— BEGIN Raw data —
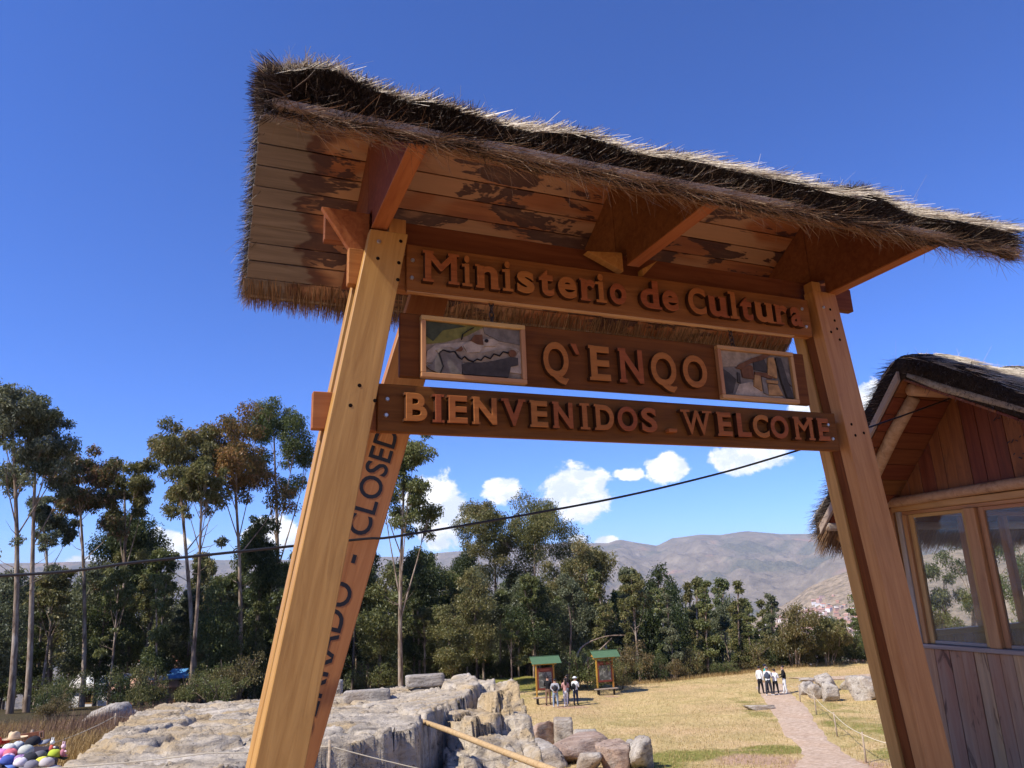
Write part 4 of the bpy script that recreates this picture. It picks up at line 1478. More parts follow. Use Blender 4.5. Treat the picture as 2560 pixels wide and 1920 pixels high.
def house_meshes():
    out = []
    r2 = random.Random(3)
    for w in WALLS:
        for rf in ROOFS:
            L, Wd, H = r2.uniform(9, 16), r2.uniform(7, 11), r2.uniform(5, 9)
            flat = rf in ROOFS[2:]
            rh = .5 if flat else r2.uniform(1.4, 2.4)
            V = [(-L / 2, -Wd / 2, -4), (L / 2, -Wd / 2, -4), (L / 2, Wd / 2, -4), (-L / 2, Wd / 2, -4), (-L / 2, -Wd / 2, H), (L / 2, -Wd / 2, H), (L / 2, Wd / 2, H), (-L / 2, Wd / 2, H),
                 (-L / 2, 0, H + rh), (L / 2, 0, H + rh)]
            F = [(0, 1, 5, 4), (1, 2, 6, 9, 5), (2, 3, 7, 6), (3, 0, 4, 8, 7)]
            walls = mk('wall', V, F, w)
            e = .5
            V2 = [(-L / 2 - e, -Wd / 2 - e, H - .1), (L / 2 + e, -Wd / 2 - e, H - .1), (L / 2 + e, 0, H + rh + .15), (-L / 2 - e, 0, H + rh + .15), (-L / 2 - e, Wd / 2 + e, H - .1), (L / 2 + e, Wd / 2 + e, H - .1)]
            roof = mk('roof', V2, [(0, 1, 2, 3), (3, 2, 5, 4)], rf)
            wv, wf = [], []
            for sx in (-1, 1):
                for fl in range(int(H // 3)):
                    for q in range(3):
                        cx, cz = (q - 1) * L * .3, 1.6 + fl * 3
                        i = len(wv)
                        yy = -Wd / 2 * 1.004 if sx < 0 else Wd / 2 * 1.004
                        wv += [(cx - .6, yy, cz - .7), (cx + .6, yy, cz - .7), (cx + .6, yy, cz + .7), (cx - .6, yy, cz + .7)]
                        wf.append((i, i + 1, i + 2, i + 3))
            win = mk('window', wv, wf, ROOFS[3])
            out.append((walls, roof, win))
    return out


HM = house_meshes()
hr = random.Random(17)
cand = []
while len(cand) < 1050:
    az = hr.uniform(16.0, 27.5)
    r = hr.uniform(2180, 3050)
    z = float(far_z(np.array(az), np.array(r)))
    e = z / r
    k = smooth01((-.028 - e) / .03)
    if az < 19 and e > -.045: k = k * .3
    if hr.random() < float(k) ** 1.3 + .03 and e < -.02:
        cand.append((az, r, z))
cand.sort(key=lambda c: c[1])
for i, (az, r, z) in enumerate(cand[:280]):
    wl, rf, wi = hr.choice(HM)
    x, y = xy(r * math.cos(math.radians(az)), r * math.sin(math.radians(az)))
    t = thing('town_house', 'small pale house with tiled or tin roof packed into the valley town', 'house', (float(x), float(y), z), 'houses of the valley town', hr.uniform(0, 3.14))
    sc = hr.uniform(.8, 1.35)
    t.scale = (sc, sc, sc * hr.uniform(.8, 1.3))
    for nm, me in (('wall', wl), ('roof', rf)):
        o = bpy.data.objects.new(nm, me)
        COL.objects.link(o)
        o.parent = t
# the remaining roofs of the town, too many to single out
tv, tf, tm, off = [], [], [], 0
tmats = WALLS + ROOFS
for az, r, z in cand[280:]:
    wl, rf, wi = hr.choice(HM)
    x, y = xy(r * math.cos(math.radians(az)), r * math.sin(math.radians(az)))
    ang = hr.uniform(0, 3.14)
    ca, sa, s = math.cos(ang), math.sin(ang), hr.uniform(.8, 1.35)
    for me in (wl, rf):
        co = np.empty(len(me.vertices) * 3)
        me.vertices.foreach_get('co', co)
        co = co.reshape(-1, 3) * s
        tv.append(np.stack((float(x) + co[:, 0] * ca - co[:, 1] * sa, float(y) + co[:, 0] * sa + co[:, 1] * ca, z + co[:, 2]), -1))
        for p in me.polygons:
            tf.append(tuple(v + off for v in p.vertices))
            tm.append(tmats.index(me.materials[0]))
        off += len(co)
tag(obj('town_roofs', mk('town_roofs', np.concatenate(tv), tf, tmats, mi=tm)), kind='stuff')
# ------------------------------------------------------------------ trees
def leaf_mat(name, stops, var=0.35):
    m, nt, b = material(name)
    k = N(nt)
    a = k.n('ShaderNodeAttribute', attribute_name='rnd')
    col = k.ramp(a.outputs['Fac'], stops)
    hs = k.n('ShaderNodeHueSaturation')
    rn = k.random()
    k.link(k.math('ADD', k.math('MULTIPLY', rn, var), 1.32 - var * .5), hs.inputs['Value'])
    k.link(k.math('ADD', k.math('MULTIPLY', rn, -.03), .500), hs.inputs['Hue'])
    k.link(col, hs.inputs['Color'])
    nt.nodes.remove(b)
    d = k.n('ShaderNodeBsdfDiffuse')
    t = k.n('ShaderNodeBsdfTranslucent')
    g = k.n('ShaderNodeBsdfGlossy')
    g.inputs['Roughness'].default_value = 0.45
    g.inputs[0].default_value = (.9, .95, 1, 1)
    k.link(hs.outputs[0], d.inputs[0])
    k.link(hs.outputs[0], t.inputs[0])
    m1 = k.n('ShaderNodeMixShader')
    m1.inputs[0].default_value = 0.40
    k.link(d.outputs[0], m1.inputs[1])
    k.link(t.outputs[0], m1.inputs[2])
    m2 = k.n('ShaderNodeMixShader')
    m2.inputs[0].default_value = 0.018
    k.link(m1.outputs[0], m2.inputs[1])
    k.link(g.outputs[0], m2.inputs[2])
    k.link(m2.outputs[0], nt.nodes['Material Output'].inputs['Surface'])
    return m


LEAF = {
    'green': leaf_mat('leaf_green', [(0, (0.036, 0.052, 0.016)), (.5, (0.088, 0.108, 0.032)), (1, (0.18, 0.185, 0.062))]),
    'olive': leaf_mat('leaf_olive', [(0, (0.045, 0.055, 0.017)), (.5, (0.118, 0.122, 0.037)), (.9, (0.21, 0.195, 0.068)), (1, (0.26, 0.20, 0.07))]),
    'grey': leaf_mat('leaf_grey_green', [(0, (0.045, 0.056, 0.027)), (.5, (0.105, 0.118, 0.058)), (1, (0.21, 0.215, 0.12))]),
    'dark': leaf_mat('leaf_dark', [(0, (0.020, 0.034, 0.012)), (.6, (0.052, 0.070, 0.023)), (1, (0.12, 0.13, 0.042))]),
    'rust': leaf_mat('leaf_rusty', [(0, (0.045, 0.045, 0.014)), (.4, (0.135, 0.105, 0.028)), (.75, (0.235, 0.145, 0.04)), (1, (0.30, 0.17, 0.05))]),
    'rust2': leaf_mat('leaf_half_rusty', [(0, (0.03, 0.04, 0.014)), (.5, (0.075, 0.082, 0.03)), (.8, (0.16, 0.105, 0.045)), (1, (0.22, 0.12, 0.06))]),
    'rust3': leaf_mat('leaf_bronze', [(0, (0.05, 0.048, 0.018)), (.5, (0.13, 0.115, 0.038)), (1, (0.22, 0.165, 0.062))]),
}


def bark(name, c0, c1, c2):
    m, nt, b = material(name)
    k = N(nt)
    n = k.noise(k.coord((3, 3, .8)), 1.0, 5, .65, .6)
    k.link(k.ramp(n, [(.36, c2), (.5, c1), (.66, c0)]), b.inputs['Base Color'])
    b.inputs['Roughness'].default_value = .85
    b.inputs['Specular IOR Level'].default_value = .15
    return m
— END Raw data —
▶ [Given exercise] Reproduce every line above as written, skipping pictures.

▶ [Solved exercise]
Write part 4 of the bpy script that recreates this picture. It picks up at line 1478. More parts follow. Use Blender 4.5. Treat the picture as 2560 pixels wide and 1920 pixels high.
def house_meshes():
    out = []
    r2 = random.Random(3)
    for w in WALLS:
        for rf in ROOFS:
            L, Wd, H = r2.uniform(9, 16), r2.uniform(7, 11), r2.uniform(5, 9)
            flat = rf in ROOFS[2:]
            rh = .5 if flat else r2.uniform(1.4, 2.4)
            V = [(-L / 2, -Wd / 2, -4), (L / 2, -Wd / 2, -4), (L / 2, Wd / 2, -4), (-L / 2, Wd / 2, -4), (-L / 2, -Wd / 2, H), (L / 2, -Wd / 2, H), (L / 2, Wd / 2, H), (-L / 2, Wd / 2, H),
                 (-L / 2, 0, H + rh), (L / 2, 0, H + rh)]
            F = [(0, 1, 5, 4), (1, 2, 6, 9, 5), (2, 3, 7, 6), (3, 0, 4, 8, 7)]
            walls = mk('wall', V, F, w)
            e = .5
            V2 = [(-L / 2 - e, -Wd / 2 - e, H - .1), (L / 2 + e, -Wd / 2 - e, H - .1), (L / 2 + e, 0, H + rh + .15), (-L / 2 - e, 0, H + rh + .15), (-L / 2 - e, Wd / 2 + e, H - .1), (L / 2 + e, Wd / 2 + e, H - .1)]
            roof = mk('roof', V2, [(0, 1, 2, 3), (3, 2, 5, 4)], rf)
            wv, wf = [], []
            for sx in (-1, 1):
                for fl in range(int(H // 3)):
                    for q in range(3):
                        cx, cz = (q - 1) * L * .3, 1.6 + fl * 3
                        i = len(wv)
                        yy = -Wd / 2 * 1.004 if sx < 0 else Wd / 2 * 1.004
                        wv += [(cx - .6, yy, cz - .7), (cx + .6, yy, cz - .7), (cx + .6, yy, cz + .7), (cx - .6, yy, cz + .7)]
                        wf.append((i, i + 1, i + 2, i + 3))
            win = mk('window', wv, wf, ROOFS[3])
            out.append((walls, roof, win))
    return out


HM = house_meshes()
hr = random.Random(17)
cand = []
while len(cand) < 1050:
    az = hr.uniform(16.0, 27.5)
    r = hr.uniform(2180, 3050)
    z = float(far_z(np.array(az), np.array(r)))
    e = z / r
    k = smooth01((-.028 - e) / .03)
    if az < 19 and e > -.045: k = k * .3
    if hr.random() < float(k) ** 1.3 + .03 and e < -.02:
        cand.append((az, r, z))
cand.sort(key=lambda c: c[1])
for i, (az, r, z) in enumerate(cand[:280]):
    wl, rf, wi = hr.choice(HM)
    x, y = xy(r * math.cos(math.radians(az)), r * math.sin(math.radians(az)))
    t = thing('town_house', 'small pale house with tiled or tin roof packed into the valley town', 'house', (float(x), float(y), z), 'houses of the valley town', hr.uniform(0, 3.14))
    sc = hr.uniform(.8, 1.35)
    t.scale = (sc, sc, sc * hr.uniform(.8, 1.3))
    for nm, me in (('wall', wl), ('roof', rf)):
        o = bpy.data.objects.new(nm, me)
        COL.objects.link(o)
        o.parent = t
# the remaining roofs of the town, too many to single out
tv, tf, tm, off = [], [], [], 0
tmats = WALLS + ROOFS
for az, r, z in cand[280:]:
    wl, rf, wi = hr.choice(HM)
    x, y = xy(r * math.cos(math.radians(az)), r * math.sin(math.radians(az)))
    ang = hr.uniform(0, 3.14)
    ca, sa, s = math.cos(ang), math.sin(ang), hr.uniform(.8, 1.35)
    for me in (wl, rf):
        co = np.empty(len(me.vertices) * 3)
        me.vertices.foreach_get('co', co)
        co = co.reshape(-1, 3) * s
        tv.append(np.stack((float(x) + co[:, 0] * ca - co[:, 1] * sa, float(y) + co[:, 0] * sa + co[:, 1] * ca, z + co[:, 2]), -1))
        for p in me.polygons:
            tf.append(tuple(v + off for v in p.vertices))
            tm.append(tmats.index(me.materials[0]))
        off += len(co)
tag(obj('town_roofs', mk('town_roofs', np.concatenate(tv), tf, tmats, mi=tm)), kind='stuff')
# ------------------------------------------------------------------ trees
def leaf_mat(name, stops, var=0.35):
    m, nt, b = material(name)
    k = N(nt)
    a = k.n('ShaderNodeAttribute', attribute_name='rnd')
    col = k.ramp(a.outputs['Fac'], stops)
    hs = k.n('ShaderNodeHueSaturation')
    rn = k.random()
    k.link(k.math('ADD', k.math('MULTIPLY', rn, var), 1.32 - var * .5), hs.inputs['Value'])
    k.link(k.math('ADD', k.math('MULTIPLY', rn, -.03), .500), hs.inputs['Hue'])
    k.link(col, hs.inputs['Color'])
    nt.nodes.remove(b)
    d = k.n('ShaderNodeBsdfDiffuse')
    t = k.n('ShaderNodeBsdfTranslucent')
    g = k.n('ShaderNodeBsdfGlossy')
    g.inputs['Roughness'].default_value = 0.45
    g.inputs[0].default_value = (.9, .95, 1, 1)
    k.link(hs.outputs[0], d.inputs[0])
    k.link(hs.outputs[0], t.inputs[0])
    m1 = k.n('ShaderNodeMixShader')
    m1.inputs[0].default_value = 0.40
    k.link(d.outputs[0], m1.inputs[1])
    k.link(t.outputs[0], m1.inputs[2])
    m2 = k.n('ShaderNodeMixShader')
    m2.inputs[0].default_value = 0.018
    k.link(m1.outputs[0], m2.inputs[1])
    k.link(g.outputs[0], m2.inputs[2])
    k.link(m2.outputs[0], nt.nodes['Material Output'].inputs['Surface'])
    return m


LEAF = {
    'green': leaf_mat('leaf_green', [(0, (0.036, 0.052, 0.016)), (.5, (0.088, 0.108, 0.032)), (1, (0.18, 0.185, 0.062))]),
    'olive': leaf_mat('leaf_olive', [(0, (0.045, 0.055, 0.017)), (.5, (0.118, 0.122, 0.037)), (.9, (0.21, 0.195, 0.068)), (1, (0.26, 0.20, 0.07))]),
    'grey': leaf_mat('leaf_grey_green', [(0, (0.045, 0.056, 0.027)), (.5, (0.105, 0.118, 0.058)), (1, (0.21, 0.215, 0.12))]),
    'dark': leaf_mat('leaf_dark', [(0, (0.020, 0.034, 0.012)), (.6, (0.052, 0.070, 0.023)), (1, (0.12, 0.13, 0.042))]),
    'rust': leaf_mat('leaf_rusty', [(0, (0.045, 0.045, 0.014)), (.4, (0.135, 0.105, 0.028)), (.75, (0.235, 0.145, 0.04)), (1, (0.30, 0.17, 0.05))]),
    'rust2': leaf_mat('leaf_half_rusty', [(0, (0.03, 0.04, 0.014)), (.5, (0.075, 0.082, 0.03)), (.8, (0.16, 0.105, 0.045)), (1, (0.22, 0.12, 0.06))]),
    'rust3': leaf_mat('leaf_bronze', [(0, (0.05, 0.048, 0.018)), (.5, (0.13, 0.115, 0.038)), (1, (0.22, 0.165, 0.062))]),
}


def bark(name, c0, c1, c2):
    m, nt, b = material(name)
    k = N(nt)
    n = k.noise(k.coord((3, 3, .8)), 1.0, 5, .65, .6)
    k.link(k.ramp(n, [(.36, c2), (.5, c1), (.66, c0)]), b.inputs['Base Color'])
    b.inputs['Roughness'].default_value = .85
    b.inputs['Specular IOR Level'].default_value = .15
    return m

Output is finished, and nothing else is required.